Records for the task:
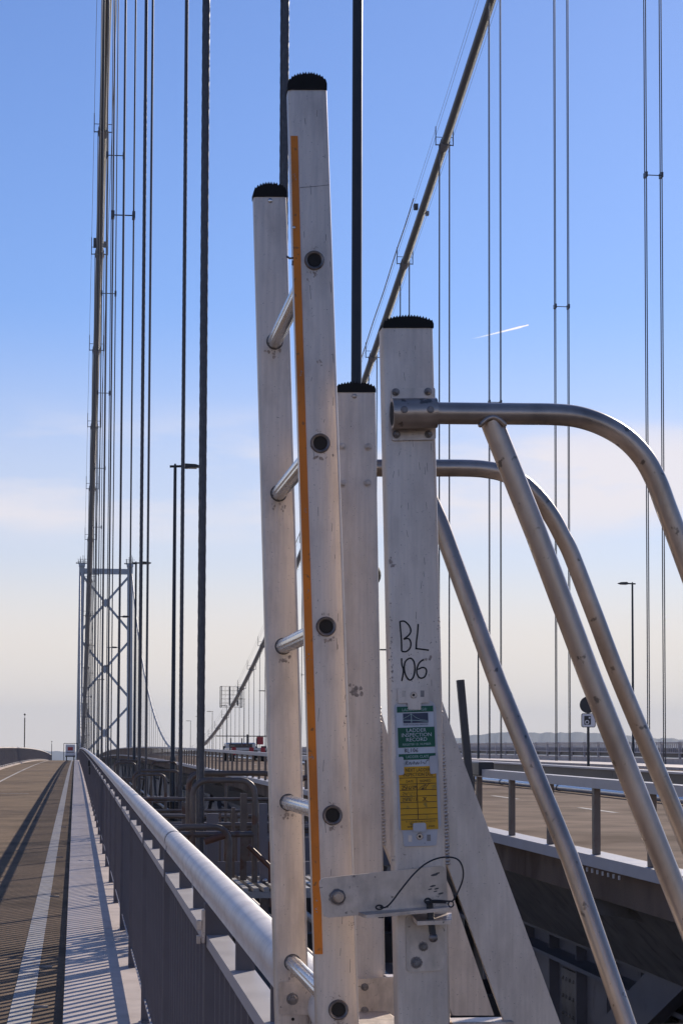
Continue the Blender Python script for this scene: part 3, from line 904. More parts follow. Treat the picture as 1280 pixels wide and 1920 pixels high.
* * *
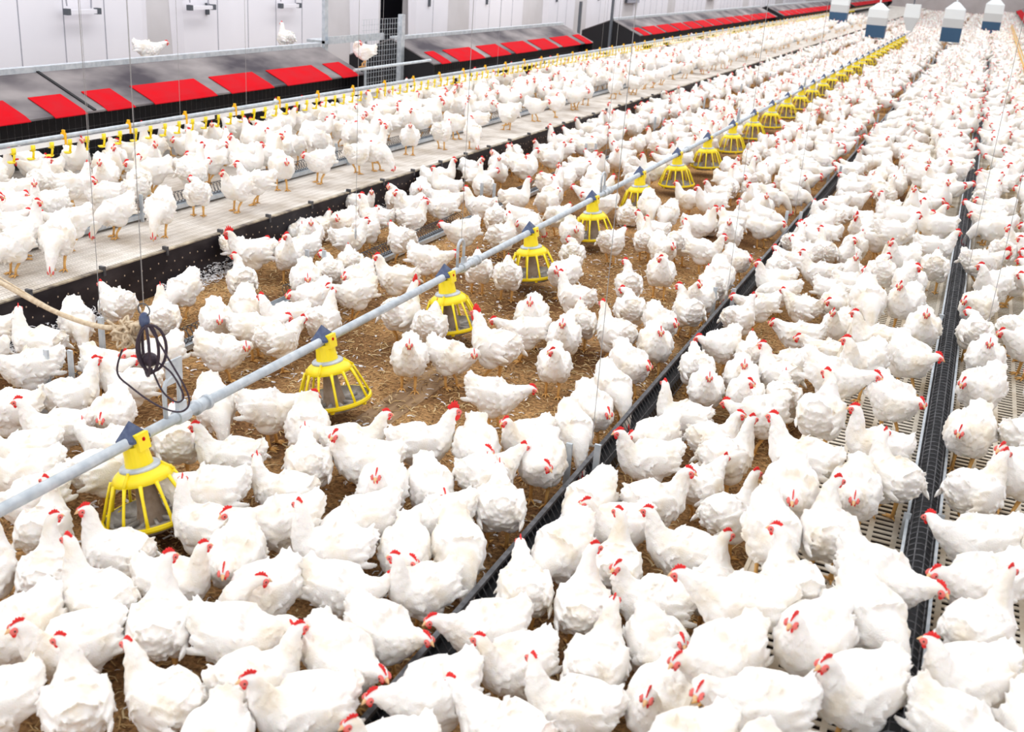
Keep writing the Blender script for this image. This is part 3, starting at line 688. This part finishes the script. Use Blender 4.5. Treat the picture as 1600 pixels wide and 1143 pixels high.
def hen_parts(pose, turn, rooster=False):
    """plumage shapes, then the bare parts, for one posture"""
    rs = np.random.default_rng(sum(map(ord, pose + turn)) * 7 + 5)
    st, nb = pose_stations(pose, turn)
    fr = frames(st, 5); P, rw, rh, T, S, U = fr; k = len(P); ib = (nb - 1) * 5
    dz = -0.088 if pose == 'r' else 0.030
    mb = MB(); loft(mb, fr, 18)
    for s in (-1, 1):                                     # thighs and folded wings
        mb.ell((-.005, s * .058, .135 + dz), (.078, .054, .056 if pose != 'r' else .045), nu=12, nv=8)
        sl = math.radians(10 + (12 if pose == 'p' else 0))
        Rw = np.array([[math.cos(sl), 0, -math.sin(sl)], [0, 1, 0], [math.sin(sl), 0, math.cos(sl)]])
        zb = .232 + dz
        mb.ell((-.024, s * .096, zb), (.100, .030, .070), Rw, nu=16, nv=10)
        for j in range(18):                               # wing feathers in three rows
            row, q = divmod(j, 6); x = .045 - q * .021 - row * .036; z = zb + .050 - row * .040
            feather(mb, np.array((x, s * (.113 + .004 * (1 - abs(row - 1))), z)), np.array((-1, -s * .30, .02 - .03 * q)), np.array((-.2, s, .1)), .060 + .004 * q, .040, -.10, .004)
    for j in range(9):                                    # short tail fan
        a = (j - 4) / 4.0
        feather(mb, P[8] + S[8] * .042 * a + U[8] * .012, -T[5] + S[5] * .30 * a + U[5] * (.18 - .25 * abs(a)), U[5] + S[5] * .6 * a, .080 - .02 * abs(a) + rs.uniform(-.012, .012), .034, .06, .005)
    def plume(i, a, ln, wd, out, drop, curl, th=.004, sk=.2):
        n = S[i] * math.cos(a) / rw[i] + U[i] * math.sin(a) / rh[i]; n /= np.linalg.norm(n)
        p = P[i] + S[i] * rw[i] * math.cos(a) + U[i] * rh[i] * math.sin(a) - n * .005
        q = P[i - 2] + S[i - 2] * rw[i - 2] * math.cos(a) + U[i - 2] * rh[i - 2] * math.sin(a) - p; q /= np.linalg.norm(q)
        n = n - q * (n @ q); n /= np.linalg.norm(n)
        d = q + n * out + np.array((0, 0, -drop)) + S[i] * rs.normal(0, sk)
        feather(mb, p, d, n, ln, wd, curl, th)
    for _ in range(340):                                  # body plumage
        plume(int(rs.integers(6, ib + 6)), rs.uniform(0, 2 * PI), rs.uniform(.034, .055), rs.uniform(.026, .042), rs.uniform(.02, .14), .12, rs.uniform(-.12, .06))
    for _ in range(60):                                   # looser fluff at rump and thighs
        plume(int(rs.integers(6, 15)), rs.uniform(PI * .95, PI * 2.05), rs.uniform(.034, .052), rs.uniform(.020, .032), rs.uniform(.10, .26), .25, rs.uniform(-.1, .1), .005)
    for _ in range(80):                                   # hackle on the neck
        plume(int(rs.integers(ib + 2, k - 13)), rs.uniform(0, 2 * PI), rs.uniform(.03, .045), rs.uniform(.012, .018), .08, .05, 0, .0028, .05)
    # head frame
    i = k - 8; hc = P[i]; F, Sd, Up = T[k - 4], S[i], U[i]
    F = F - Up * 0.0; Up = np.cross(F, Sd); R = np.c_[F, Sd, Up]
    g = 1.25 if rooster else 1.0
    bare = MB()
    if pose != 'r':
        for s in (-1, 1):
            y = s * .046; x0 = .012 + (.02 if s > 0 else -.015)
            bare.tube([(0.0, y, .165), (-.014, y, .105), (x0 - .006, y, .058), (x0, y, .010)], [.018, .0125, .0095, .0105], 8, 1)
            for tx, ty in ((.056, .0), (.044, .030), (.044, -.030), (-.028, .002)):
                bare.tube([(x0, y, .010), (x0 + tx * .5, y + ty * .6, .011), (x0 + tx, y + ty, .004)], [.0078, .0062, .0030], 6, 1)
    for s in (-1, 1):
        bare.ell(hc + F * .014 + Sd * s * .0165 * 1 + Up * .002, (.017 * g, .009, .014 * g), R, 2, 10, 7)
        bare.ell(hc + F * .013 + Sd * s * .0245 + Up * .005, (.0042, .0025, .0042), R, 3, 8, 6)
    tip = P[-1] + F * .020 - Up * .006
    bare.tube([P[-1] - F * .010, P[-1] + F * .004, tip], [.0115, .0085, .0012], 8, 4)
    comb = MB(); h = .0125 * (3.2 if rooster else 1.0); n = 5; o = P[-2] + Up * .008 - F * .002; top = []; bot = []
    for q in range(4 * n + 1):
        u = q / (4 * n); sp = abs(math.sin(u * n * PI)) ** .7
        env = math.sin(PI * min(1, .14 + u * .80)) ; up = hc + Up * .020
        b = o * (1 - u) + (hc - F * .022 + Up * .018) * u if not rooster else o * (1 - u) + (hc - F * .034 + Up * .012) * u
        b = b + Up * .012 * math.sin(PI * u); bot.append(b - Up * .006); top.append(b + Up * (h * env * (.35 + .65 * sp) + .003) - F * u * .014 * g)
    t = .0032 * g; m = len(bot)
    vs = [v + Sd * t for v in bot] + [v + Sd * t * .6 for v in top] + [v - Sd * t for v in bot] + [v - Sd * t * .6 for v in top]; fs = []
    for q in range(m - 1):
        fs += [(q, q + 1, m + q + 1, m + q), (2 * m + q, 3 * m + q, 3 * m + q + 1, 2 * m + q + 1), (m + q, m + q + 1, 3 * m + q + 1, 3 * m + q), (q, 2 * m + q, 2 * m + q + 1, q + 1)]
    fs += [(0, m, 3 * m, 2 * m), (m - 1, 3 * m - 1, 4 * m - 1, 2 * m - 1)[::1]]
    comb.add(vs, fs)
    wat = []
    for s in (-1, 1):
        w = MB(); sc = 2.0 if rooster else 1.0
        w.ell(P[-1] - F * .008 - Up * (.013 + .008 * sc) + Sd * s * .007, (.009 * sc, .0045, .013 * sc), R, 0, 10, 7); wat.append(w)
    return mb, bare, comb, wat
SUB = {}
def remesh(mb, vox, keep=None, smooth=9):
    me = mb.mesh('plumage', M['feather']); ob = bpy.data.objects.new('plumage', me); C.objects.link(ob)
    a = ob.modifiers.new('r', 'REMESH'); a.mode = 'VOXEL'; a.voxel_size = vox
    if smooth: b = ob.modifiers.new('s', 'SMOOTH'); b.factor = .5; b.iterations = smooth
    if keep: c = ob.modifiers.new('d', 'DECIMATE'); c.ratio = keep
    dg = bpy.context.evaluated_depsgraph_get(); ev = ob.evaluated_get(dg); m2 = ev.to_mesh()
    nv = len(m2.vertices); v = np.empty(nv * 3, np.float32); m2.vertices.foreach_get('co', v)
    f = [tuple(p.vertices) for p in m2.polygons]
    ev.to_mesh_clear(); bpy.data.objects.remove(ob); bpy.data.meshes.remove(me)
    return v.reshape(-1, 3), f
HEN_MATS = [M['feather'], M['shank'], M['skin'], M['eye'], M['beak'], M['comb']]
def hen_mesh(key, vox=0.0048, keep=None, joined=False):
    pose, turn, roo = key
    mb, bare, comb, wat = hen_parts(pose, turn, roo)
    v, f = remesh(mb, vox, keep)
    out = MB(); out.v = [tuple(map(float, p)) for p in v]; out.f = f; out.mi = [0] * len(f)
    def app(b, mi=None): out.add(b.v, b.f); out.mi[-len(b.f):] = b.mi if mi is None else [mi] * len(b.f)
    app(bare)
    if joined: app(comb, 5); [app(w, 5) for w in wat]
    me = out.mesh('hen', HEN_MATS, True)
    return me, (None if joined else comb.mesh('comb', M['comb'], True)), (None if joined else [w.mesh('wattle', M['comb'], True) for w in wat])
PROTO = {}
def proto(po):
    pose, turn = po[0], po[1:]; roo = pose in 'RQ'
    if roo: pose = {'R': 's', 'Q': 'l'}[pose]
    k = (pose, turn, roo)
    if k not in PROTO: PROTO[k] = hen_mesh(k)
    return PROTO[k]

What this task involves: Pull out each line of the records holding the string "wide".

Final result:
Continue the Blender Python script for this scene: part 3, from line 904. More parts follow. Treat the picture as 1280 pixels wide and 1920 pixels high.
Keep writing the Blender script for this image. This is part 3, starting at line 688. This part finishes the script. Use Blender 4.5. Treat the picture as 1600 pixels wide and 1143 pixels high.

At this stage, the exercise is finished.